The delayed reaction is understandable though because we are reading something that is not our current history. Reading from the 1700’s is like how people in the year 5000 will think of our writings. But the delayed reaction doesn’t mean that it’s not a satire. The context that Voltaire sets up is meant to be humorous, but it is humor at the expense of someone else, as we have discussed in class. The fact that it was a novel, made me read it closer than the handouts, and I understood it better. With the handouts I had to keep going back and rereading sentences thinking to myself, “Why is this funny.”

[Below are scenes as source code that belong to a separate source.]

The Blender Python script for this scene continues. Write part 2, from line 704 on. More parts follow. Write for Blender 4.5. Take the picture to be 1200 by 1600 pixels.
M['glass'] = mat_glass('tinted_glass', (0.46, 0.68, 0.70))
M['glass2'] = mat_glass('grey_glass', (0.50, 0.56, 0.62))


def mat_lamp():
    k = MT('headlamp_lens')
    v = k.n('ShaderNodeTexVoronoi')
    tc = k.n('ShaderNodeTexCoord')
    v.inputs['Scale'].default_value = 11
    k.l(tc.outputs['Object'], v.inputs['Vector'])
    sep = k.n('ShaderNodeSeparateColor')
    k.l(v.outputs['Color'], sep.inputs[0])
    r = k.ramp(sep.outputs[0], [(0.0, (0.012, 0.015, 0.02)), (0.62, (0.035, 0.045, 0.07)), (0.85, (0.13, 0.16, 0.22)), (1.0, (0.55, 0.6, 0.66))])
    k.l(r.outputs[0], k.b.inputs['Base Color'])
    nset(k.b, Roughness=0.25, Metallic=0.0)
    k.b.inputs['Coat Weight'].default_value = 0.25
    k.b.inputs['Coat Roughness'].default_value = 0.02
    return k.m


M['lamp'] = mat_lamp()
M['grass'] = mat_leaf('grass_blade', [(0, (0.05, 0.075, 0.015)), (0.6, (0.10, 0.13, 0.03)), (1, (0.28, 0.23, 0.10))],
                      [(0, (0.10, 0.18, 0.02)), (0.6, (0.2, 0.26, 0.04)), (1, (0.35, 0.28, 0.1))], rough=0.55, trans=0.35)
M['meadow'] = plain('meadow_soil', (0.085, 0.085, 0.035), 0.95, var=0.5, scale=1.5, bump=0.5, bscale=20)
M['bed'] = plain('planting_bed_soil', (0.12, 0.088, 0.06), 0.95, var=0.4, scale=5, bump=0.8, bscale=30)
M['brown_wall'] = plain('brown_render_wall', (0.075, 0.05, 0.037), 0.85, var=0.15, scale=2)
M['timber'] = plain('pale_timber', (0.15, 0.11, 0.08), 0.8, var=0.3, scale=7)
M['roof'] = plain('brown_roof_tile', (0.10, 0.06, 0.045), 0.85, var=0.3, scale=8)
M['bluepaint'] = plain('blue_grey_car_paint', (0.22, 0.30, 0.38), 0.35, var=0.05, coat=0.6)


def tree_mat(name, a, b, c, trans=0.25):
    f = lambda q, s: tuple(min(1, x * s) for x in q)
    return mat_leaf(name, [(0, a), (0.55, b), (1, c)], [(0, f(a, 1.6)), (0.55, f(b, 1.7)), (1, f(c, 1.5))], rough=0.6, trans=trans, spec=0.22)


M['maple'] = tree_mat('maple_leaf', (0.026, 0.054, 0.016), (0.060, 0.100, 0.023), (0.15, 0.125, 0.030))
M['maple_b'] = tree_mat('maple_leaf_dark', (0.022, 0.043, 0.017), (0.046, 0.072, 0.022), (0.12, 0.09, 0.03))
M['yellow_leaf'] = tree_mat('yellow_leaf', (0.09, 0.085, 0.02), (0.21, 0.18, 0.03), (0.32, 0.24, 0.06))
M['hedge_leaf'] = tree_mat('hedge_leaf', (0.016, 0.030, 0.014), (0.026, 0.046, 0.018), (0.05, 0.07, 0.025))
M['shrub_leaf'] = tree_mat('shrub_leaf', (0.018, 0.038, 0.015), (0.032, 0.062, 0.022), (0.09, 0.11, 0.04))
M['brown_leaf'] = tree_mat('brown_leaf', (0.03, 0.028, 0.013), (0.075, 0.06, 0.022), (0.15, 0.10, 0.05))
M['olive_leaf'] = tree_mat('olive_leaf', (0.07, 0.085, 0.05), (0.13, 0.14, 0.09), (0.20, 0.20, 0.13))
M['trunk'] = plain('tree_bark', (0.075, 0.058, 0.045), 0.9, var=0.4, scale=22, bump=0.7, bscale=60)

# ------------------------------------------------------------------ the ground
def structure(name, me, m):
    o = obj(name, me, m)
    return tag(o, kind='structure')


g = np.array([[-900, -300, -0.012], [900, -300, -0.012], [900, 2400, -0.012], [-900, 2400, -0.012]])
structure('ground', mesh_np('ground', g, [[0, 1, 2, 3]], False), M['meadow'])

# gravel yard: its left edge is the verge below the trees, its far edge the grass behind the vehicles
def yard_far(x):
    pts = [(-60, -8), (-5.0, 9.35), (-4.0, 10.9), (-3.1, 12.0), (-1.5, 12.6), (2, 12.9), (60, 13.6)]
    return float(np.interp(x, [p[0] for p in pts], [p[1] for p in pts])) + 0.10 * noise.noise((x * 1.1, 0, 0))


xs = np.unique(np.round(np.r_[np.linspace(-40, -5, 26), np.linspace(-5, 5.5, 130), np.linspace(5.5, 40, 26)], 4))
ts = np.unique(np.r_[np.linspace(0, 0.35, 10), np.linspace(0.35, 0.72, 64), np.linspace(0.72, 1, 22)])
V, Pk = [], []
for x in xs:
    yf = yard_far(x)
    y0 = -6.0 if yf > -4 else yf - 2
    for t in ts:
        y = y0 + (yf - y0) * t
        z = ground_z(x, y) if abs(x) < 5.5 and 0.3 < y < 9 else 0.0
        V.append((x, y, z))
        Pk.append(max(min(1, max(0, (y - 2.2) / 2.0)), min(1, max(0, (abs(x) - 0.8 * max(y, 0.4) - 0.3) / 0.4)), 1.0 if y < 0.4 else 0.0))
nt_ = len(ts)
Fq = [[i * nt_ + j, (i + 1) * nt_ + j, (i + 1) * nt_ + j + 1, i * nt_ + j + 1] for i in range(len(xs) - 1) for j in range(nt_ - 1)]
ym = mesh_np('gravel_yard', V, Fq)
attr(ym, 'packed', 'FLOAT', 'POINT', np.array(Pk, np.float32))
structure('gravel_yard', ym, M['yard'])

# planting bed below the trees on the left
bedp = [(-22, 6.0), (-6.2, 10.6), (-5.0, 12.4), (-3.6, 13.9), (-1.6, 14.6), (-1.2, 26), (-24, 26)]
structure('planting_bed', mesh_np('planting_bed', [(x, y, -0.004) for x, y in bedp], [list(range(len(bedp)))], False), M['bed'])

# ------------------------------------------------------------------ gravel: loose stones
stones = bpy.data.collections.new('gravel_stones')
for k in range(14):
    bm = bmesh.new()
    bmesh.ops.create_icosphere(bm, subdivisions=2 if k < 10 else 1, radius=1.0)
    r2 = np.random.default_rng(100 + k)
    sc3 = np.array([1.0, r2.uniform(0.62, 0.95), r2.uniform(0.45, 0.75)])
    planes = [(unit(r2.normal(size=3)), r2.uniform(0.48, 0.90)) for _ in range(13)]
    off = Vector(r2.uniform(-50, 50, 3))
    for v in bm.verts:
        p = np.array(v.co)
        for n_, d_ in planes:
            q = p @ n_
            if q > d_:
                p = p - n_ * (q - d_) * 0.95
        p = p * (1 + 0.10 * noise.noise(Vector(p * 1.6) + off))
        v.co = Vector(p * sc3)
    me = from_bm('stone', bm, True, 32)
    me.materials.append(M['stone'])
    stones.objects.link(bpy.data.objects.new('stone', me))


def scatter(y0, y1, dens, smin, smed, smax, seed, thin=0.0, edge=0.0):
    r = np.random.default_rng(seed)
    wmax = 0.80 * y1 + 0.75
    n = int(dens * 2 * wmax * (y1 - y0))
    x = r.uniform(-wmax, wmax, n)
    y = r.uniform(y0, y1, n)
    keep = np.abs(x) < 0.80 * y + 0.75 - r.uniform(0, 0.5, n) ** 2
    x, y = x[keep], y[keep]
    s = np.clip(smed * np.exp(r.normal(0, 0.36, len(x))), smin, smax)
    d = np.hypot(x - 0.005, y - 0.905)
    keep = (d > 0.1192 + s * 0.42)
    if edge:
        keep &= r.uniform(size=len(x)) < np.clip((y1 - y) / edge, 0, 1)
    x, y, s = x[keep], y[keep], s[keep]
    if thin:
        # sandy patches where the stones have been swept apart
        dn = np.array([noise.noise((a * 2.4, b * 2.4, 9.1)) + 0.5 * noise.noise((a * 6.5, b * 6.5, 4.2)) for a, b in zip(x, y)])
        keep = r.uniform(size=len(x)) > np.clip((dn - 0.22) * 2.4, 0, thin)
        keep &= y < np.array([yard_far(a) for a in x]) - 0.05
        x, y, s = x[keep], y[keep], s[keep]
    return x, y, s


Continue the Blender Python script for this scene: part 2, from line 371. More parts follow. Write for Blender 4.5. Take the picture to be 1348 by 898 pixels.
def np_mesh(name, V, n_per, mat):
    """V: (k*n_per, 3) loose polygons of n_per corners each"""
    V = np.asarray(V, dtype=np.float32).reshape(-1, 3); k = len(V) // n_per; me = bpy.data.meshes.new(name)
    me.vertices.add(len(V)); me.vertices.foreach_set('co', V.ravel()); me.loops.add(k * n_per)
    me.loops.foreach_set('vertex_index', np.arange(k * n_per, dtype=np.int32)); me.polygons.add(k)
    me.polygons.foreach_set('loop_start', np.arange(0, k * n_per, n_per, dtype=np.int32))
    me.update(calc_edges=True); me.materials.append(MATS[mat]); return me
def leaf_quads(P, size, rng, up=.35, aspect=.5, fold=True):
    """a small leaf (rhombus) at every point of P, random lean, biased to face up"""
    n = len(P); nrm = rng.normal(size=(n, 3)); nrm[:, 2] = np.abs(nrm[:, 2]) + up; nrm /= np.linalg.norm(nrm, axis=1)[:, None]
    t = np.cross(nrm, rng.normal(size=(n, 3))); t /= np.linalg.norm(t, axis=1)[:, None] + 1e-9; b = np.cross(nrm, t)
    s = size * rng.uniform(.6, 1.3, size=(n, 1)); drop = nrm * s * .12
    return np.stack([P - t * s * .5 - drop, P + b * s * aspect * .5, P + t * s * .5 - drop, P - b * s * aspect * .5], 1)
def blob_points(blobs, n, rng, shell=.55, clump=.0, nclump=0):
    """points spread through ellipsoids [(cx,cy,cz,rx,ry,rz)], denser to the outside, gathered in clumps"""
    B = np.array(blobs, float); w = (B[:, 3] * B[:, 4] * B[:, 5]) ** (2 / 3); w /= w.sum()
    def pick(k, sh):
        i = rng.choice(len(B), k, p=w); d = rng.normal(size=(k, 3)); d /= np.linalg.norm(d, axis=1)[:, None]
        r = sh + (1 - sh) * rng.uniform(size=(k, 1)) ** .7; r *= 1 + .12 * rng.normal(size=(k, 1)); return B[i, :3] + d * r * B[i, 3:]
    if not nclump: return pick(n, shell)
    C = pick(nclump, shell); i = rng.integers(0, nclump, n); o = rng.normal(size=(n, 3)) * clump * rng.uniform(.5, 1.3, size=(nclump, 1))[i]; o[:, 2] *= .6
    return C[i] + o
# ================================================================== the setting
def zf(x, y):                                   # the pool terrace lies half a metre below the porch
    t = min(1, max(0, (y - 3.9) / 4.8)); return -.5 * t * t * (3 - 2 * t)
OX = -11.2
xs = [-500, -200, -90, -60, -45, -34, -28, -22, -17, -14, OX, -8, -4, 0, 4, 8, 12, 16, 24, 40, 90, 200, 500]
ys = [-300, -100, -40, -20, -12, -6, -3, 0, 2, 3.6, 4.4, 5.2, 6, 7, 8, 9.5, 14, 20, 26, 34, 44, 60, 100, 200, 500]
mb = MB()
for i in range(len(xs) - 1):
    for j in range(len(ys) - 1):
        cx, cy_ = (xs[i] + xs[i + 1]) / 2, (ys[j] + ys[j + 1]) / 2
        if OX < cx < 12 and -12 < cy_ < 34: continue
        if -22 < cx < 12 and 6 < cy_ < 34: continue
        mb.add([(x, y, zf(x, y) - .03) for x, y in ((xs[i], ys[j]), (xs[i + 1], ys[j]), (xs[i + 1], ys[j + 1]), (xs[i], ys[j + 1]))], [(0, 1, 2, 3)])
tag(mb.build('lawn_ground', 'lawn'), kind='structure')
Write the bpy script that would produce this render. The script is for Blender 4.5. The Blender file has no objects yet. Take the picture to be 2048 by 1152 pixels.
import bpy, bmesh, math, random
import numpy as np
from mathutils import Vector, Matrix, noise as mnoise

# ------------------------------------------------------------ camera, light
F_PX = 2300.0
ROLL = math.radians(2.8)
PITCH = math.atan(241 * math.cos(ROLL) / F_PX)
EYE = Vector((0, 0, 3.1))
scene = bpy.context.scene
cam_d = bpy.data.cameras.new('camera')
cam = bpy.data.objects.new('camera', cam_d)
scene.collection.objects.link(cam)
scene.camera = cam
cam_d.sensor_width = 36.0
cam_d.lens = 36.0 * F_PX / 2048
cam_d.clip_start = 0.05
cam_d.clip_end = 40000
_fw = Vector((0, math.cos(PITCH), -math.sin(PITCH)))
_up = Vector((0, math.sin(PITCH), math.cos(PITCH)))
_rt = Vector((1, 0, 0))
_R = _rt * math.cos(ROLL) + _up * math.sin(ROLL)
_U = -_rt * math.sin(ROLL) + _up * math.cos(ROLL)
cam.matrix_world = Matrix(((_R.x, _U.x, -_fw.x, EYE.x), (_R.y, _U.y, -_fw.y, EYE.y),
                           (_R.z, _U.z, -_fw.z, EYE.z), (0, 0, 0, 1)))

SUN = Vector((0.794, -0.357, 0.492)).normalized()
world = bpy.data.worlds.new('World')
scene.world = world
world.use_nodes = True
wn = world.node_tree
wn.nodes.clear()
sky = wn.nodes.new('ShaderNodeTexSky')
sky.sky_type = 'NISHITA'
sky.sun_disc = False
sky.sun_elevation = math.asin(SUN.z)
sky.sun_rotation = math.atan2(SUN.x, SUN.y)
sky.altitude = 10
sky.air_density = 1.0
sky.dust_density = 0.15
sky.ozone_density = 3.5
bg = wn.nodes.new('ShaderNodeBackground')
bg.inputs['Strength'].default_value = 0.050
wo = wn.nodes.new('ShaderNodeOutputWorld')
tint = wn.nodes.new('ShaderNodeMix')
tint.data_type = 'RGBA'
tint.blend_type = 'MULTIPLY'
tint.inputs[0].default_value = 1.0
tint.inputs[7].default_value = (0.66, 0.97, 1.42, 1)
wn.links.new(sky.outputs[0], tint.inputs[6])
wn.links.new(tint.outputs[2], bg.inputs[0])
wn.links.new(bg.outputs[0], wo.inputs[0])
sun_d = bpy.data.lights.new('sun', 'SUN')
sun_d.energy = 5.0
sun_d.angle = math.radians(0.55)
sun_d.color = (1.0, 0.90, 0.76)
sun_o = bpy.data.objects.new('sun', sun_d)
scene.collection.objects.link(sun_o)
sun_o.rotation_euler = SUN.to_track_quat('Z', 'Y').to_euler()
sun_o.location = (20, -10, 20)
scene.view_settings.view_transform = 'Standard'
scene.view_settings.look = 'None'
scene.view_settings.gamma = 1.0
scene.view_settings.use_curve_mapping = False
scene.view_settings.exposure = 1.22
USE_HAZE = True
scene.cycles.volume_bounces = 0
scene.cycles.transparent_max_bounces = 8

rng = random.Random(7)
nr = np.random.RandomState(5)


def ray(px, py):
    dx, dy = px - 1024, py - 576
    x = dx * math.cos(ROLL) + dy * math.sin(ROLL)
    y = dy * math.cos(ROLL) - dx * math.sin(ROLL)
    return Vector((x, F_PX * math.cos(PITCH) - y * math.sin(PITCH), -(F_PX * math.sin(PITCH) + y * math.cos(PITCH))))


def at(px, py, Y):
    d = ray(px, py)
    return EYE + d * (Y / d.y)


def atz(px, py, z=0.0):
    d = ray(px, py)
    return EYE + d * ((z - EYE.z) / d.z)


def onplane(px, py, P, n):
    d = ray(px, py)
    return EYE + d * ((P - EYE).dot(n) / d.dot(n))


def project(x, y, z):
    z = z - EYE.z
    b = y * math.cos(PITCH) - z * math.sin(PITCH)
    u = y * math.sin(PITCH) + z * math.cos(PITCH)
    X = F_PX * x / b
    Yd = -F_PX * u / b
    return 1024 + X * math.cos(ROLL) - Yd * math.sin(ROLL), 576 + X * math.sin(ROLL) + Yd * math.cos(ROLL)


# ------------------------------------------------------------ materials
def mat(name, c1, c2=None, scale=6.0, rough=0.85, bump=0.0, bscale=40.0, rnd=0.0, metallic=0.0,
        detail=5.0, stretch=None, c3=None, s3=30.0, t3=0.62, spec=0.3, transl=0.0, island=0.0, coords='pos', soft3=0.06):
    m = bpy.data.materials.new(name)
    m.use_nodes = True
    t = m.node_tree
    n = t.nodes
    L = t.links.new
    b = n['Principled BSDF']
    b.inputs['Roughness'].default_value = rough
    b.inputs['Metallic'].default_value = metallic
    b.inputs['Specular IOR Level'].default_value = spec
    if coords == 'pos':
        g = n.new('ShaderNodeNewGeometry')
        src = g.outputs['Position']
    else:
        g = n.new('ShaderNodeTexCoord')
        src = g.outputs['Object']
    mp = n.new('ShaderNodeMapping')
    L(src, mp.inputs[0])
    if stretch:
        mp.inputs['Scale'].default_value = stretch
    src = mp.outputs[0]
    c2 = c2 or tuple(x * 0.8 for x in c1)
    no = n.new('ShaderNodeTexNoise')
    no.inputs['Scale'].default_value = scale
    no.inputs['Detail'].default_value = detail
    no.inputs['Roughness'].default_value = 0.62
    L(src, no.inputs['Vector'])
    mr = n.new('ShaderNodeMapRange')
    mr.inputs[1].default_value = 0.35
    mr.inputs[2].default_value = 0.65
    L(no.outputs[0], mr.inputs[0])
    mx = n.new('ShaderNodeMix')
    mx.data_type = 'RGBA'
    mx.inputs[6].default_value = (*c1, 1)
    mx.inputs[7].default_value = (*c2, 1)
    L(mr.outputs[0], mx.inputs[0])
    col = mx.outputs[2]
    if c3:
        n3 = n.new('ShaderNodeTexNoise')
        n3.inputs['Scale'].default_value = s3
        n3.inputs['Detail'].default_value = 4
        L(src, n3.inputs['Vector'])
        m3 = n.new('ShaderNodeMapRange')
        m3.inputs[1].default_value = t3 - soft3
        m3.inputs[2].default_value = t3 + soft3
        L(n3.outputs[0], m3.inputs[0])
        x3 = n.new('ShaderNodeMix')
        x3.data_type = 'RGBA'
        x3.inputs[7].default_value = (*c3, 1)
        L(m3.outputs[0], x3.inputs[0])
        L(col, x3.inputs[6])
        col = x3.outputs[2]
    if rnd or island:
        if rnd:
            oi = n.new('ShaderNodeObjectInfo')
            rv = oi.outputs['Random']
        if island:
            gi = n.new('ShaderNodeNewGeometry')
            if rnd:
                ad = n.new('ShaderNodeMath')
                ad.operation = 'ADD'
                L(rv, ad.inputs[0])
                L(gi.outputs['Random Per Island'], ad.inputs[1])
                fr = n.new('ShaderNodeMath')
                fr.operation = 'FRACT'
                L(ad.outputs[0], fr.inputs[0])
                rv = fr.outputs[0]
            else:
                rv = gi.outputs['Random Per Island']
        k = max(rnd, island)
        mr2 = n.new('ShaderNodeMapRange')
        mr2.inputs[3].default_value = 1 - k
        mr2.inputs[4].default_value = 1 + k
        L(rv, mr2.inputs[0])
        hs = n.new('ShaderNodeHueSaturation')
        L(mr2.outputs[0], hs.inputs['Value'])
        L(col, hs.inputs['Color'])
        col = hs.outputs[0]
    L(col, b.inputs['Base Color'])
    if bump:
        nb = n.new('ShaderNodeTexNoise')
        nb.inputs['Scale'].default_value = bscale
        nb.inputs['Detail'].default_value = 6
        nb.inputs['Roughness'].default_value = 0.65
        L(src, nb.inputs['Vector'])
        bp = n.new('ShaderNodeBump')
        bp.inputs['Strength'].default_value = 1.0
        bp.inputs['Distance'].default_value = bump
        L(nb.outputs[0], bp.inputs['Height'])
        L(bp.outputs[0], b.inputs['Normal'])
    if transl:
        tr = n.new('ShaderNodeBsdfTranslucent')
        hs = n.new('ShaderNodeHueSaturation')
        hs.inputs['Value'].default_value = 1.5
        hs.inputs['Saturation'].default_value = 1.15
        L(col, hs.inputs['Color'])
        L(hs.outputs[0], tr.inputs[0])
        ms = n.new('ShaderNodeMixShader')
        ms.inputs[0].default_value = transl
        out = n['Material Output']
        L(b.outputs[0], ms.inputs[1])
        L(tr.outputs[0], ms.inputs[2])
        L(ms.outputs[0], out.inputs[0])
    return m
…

I enjoyed the book, and found it interesting that I had to Google why certain areas or jokes were funny, being as the novel is (in my opinion) poking fun at philosophy, and aristocracy mostly. Since Voltaire was also a philosopher, he knew better than anyone whose theories he thought were absolutely ridiculous. The novel was challenging, because of the lack of historical and philosophical knowledge I had, but overall I found it to be very entreating. In doing my research for the presentation, I found that he did not agree with the theories of Leibniz. The way in which he presents it, makes it work though. In using satire, it is not only entertaining to the reader, but it makes the reader look at Voltaire’s personal point of view in a fun way, rather than write some boring novel about how he feels about Leibniz’s philosophies of how the world is created by God in the best way possible.